Muchas veces la convivencia acaba siendo un pulso, a ver quién puede más. Hay muchas parejas que se dan cuenta demasiado tarde de que nunca han hablado de sus problemas, han tenido miedo a comunicar lo que les sentaba mal, se han tragado sus enfados y han seguido como si nada. Cuando pasan los años, los enfados, los sacrificios, acaban por hacernos explotar. ¡YA NO AGUANTO MÁS! Lo que parecía una pareja modélica se ha transformado en una realidad que se ha ido forjando paso a paso, dos personas que no se soportan.
¿Qué hacer para que esto no ocurra? ¿Cómo prevenir la incomunicación? ¿Cómo no se un extraño para mi pareja? En primer lugar, no hay que dar la espalda a los problemas. Convivir no es nada fácil, supone aceptar dos modos diferentes de pensar y de vivir, supone darle al otro el espacio necesario para que se desarrolle como persona y eso, generalmente, no lo hacemos. Creemos que convivir es hacer las cosas de una manera, por tanto uno ha de imponerse al otro. A medio o largo plazo este modelo fracasa completamente porque dos personas piensan de dos formas diferentes, por tanto, hay que compaginar ambos modos de vivir, hacerlos compatibles, que cada uno tenga su espacio y que cada uno respete las necesidades del otro. Si partimos de esa base, queremos convivir, acepto un espacio para el desarrollo del otro, entiendo que no vivo solo/a y respeto a mi compañero/a, aprendemos a llevar una vida nueva sin una madre que aguanta todos nuestros defectos, habremos dado el primer paso para el éxito de la convivencia.

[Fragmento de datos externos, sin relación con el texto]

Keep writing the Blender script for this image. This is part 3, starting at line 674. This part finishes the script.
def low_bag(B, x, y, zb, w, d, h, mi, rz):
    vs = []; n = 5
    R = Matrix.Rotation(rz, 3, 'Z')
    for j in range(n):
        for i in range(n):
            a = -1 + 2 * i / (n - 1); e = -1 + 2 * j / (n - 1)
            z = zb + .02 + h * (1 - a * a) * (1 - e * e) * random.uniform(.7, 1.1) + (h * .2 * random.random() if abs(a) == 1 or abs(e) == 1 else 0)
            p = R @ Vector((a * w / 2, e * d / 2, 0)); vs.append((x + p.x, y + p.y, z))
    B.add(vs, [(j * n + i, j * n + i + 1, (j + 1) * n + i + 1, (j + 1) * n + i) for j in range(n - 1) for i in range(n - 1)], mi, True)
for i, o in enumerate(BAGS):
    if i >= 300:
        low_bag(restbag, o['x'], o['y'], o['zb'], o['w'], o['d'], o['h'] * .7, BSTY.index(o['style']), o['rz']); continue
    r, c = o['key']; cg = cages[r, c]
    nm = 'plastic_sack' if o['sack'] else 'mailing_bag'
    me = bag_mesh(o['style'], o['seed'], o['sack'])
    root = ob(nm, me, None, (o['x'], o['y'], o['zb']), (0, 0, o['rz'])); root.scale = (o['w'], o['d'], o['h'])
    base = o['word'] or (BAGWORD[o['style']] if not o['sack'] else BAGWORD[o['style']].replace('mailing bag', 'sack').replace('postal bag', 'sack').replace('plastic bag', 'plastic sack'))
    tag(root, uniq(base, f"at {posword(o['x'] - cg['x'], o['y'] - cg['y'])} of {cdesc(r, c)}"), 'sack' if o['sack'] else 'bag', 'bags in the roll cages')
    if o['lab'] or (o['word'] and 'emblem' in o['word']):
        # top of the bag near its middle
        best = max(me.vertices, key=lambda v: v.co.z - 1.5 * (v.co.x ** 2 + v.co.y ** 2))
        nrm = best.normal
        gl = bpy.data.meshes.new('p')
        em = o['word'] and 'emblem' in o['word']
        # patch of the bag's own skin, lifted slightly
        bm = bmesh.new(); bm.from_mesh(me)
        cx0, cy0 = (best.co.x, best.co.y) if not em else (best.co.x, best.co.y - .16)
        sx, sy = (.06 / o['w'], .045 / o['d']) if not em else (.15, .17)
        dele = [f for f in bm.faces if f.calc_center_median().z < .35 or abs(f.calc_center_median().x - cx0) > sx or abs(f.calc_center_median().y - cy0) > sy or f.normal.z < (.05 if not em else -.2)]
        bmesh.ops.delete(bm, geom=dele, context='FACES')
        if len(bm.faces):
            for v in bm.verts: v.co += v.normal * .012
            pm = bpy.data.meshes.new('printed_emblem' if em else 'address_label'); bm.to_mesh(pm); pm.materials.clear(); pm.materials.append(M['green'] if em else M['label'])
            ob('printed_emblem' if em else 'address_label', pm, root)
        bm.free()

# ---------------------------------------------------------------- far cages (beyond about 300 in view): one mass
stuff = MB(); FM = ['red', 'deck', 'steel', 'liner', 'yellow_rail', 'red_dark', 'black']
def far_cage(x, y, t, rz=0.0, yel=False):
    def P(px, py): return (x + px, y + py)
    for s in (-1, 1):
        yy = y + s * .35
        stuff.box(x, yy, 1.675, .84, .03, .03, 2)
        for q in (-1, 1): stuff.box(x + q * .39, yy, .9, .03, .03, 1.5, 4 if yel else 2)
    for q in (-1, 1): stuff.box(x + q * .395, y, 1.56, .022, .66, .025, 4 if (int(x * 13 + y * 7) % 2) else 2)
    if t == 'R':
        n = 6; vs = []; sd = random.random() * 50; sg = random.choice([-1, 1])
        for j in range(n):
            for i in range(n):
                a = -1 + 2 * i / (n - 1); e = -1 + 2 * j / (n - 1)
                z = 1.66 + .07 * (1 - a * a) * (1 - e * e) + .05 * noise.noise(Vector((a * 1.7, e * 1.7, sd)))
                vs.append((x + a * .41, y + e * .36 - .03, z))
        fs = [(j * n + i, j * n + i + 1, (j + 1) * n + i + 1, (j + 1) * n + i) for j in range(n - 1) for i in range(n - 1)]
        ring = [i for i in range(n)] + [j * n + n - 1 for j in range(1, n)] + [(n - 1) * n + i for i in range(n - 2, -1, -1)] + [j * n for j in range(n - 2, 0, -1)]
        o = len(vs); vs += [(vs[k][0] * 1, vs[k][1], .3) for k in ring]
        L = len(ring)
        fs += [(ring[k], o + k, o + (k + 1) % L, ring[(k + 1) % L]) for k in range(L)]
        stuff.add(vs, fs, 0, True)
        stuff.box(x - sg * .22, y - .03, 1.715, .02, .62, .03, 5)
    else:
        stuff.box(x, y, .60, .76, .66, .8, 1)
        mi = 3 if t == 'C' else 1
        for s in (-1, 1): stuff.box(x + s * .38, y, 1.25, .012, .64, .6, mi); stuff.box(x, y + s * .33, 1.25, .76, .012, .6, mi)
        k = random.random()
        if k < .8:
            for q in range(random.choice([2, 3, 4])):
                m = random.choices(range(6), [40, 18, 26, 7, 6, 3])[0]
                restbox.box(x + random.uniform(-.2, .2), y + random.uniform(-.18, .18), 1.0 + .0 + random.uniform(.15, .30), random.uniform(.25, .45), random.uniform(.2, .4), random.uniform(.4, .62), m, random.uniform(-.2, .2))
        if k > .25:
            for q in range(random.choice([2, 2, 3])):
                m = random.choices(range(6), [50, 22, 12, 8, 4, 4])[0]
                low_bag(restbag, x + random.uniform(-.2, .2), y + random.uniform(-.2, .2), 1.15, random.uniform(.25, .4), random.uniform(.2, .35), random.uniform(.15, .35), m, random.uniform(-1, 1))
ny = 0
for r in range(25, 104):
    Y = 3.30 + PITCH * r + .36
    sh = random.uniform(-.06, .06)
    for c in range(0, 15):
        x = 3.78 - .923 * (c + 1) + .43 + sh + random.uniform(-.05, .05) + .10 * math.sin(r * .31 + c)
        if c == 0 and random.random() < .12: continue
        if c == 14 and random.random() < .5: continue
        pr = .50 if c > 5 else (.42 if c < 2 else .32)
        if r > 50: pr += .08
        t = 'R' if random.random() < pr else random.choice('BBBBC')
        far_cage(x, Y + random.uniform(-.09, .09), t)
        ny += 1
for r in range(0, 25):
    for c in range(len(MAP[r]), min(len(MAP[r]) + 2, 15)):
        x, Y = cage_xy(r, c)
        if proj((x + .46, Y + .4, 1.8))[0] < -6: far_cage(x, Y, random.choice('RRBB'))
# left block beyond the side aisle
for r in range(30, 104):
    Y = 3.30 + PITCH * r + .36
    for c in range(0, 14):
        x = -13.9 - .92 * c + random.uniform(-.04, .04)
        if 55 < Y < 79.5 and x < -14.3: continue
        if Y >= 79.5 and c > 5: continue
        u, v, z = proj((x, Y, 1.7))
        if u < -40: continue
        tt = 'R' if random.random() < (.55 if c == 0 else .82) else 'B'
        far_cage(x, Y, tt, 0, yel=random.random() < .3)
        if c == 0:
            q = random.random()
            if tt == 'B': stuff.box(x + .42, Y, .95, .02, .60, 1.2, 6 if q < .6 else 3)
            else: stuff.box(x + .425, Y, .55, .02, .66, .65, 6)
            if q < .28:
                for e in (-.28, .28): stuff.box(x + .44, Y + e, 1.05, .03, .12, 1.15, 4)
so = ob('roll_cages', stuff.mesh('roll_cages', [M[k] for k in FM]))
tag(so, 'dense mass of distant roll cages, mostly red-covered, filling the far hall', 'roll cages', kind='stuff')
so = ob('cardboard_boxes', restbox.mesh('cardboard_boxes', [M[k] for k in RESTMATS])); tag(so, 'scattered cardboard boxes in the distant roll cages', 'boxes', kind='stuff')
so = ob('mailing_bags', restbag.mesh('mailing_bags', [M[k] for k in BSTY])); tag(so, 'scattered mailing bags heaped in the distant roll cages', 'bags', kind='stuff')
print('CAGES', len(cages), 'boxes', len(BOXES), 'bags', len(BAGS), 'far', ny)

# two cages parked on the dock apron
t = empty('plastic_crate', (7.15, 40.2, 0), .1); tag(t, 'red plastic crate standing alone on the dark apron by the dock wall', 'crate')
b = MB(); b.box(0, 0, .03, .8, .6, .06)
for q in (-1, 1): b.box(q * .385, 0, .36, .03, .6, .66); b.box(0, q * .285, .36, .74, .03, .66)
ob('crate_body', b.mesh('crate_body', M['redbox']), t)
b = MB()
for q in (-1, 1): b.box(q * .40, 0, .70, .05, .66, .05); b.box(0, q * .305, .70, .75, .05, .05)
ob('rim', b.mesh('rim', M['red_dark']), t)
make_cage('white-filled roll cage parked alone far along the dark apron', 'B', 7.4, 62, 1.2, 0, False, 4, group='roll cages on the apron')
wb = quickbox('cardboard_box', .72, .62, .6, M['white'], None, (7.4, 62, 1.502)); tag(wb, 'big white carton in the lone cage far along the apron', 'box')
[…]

Por otro lado, la incomunicación es uno de los mayores peligros, acaba minando sin solución la vida en pareja. Si tenemos miedo a hablar, si no nos atrevemos a decir lo que pensamos, si siempre digo que sí o siempre digo que no, habremos establecido una relación patológica desde un comienzo. El principal sustento de las relaciones ha de estar en el lenguaje, en poder mostrarnos al otro con sinceridad, en convivir con alguien que nos escucha, nos entiende, nos respeta. No quiere decir que siempre estemos de acuerdo, pero no le engaño, no le hago pensar que estoy de acuerdo cuando no es así. Si empezamos a sacrificar nuestros gustos, si siempre le digo que sí, al final acabaré totalmente insatisfecho/a, harto/a, deseando escapar de esa persona que nos asfixia o nos domina. Si desde un principio el otro me conoce tal y como soy, si tomo mis decisiones y mantengo mi libertad como persona, no le haré responsable de mi insatisfacción. La convivencia en pareja es compartir mi vida con otra persona, no vivir una vida partida por la mitad.
Tomando unas interesantes palabras de un coloquio con el Dr. Miguel Oscar Menassa, no se necesita amar para ser feliz, el amor a veces no hace feliz, a veces el amor hace muy desgraciadas a las personas. Si no se goza no se ama bien, si no se es feliz no se ama bien. En realidad, estar enamorado es el grado de esclavitud máximo, no existe un grado de esclavitud, ni entre los antiguos esclavos, que sea tan grande como el enamoramiento. Una definición del amor es darle lo que no tengo a quien no soy. El amor es libertario, si yo la amo a ella, lo único que ambiciono es su felicidad. No me importa si es conmigo o con Dios, no me importa, me importa que sea feliz, eso es el amor. Poder separarse y encontrarse con el otro es la forma más bonita del amor, no tener miedo, no tener paranoia de separarme porque me voy a volver a encontrar, esa felicidad del encontrarse.
En realidad, a todos nos convendría aprender a amar, porque el hecho de tener pareja no quiere decir que uno sepa amar adecuadamente al otro.